Black History Month

Naiya Gates

Black History Month is dedicated to preserving and promoting African-American history. What started as only a week evolved into a month-long celebration and was originally created by Dr. Carter G. Woodson and his organization: The Association for the Study of Negro Life and History. The association’s name has since been changed to The Association for the Study of African American Life and History. In 1915, he acknowledged the many contributions and accomplishments made by African Americans throughout the history of the US.

While there are many historical reasons why the celebration is held in February, it seems very fitting, as February is all about love. Many countries dedicate February to this cause and it means something different to everyone. This year, in particular, is a special one because it is a leap year, which means there is a whole extra day of celebration!

A few people involved with TuHS’s own Black Student Union shared, more in-depth, about the topic and how they are affected by the holiday.  Amerrah Horne-Vaden is a junior and wanted to emphasize that, similar to the way Black Student Union was meant to be composed of all races, Black History Month was meant to be celebrated by everyone. Additionally, our much-admired Campus Security Lead, Flo Horne, described what Black History Month means to her.

“Black History Month makes me remember where I came from and the struggles that we have had.”

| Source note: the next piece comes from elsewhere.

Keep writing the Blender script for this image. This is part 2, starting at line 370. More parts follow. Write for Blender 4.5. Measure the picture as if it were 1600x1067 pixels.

She went on to explain that it’s an opportunity for her to dedicate time to reflect on all the accomplishments African Americans have made.

“Even though it’s always there, that’s one month when I always focus on everything that has transpired over this time.”

A few BSU members expressed many thoughts about ways to continue to normalize diversity and help to make being a unique ethnicity something that students take pride in.

Sophomore Priscilla Villanueva Rosales suggested, “Make diversity more common and normal. Acknowledge more cultures at assemblies or school events, and show how diversity is a good thing.”

Senior Kennedy Garrett agreed, explaining that being open to discussion about the barriers that races can create ironically helps to knock them down and help all people to connect to each other.

“Be open! Be open to discussing with people. Many people hide their feelings, and get uncomfortable discussing this stuff, so just be open to discussion.”

The BSU, along with many other individuals, is hopeful that Black History Month inspires the continuation of embracing different cultures here at TuHS.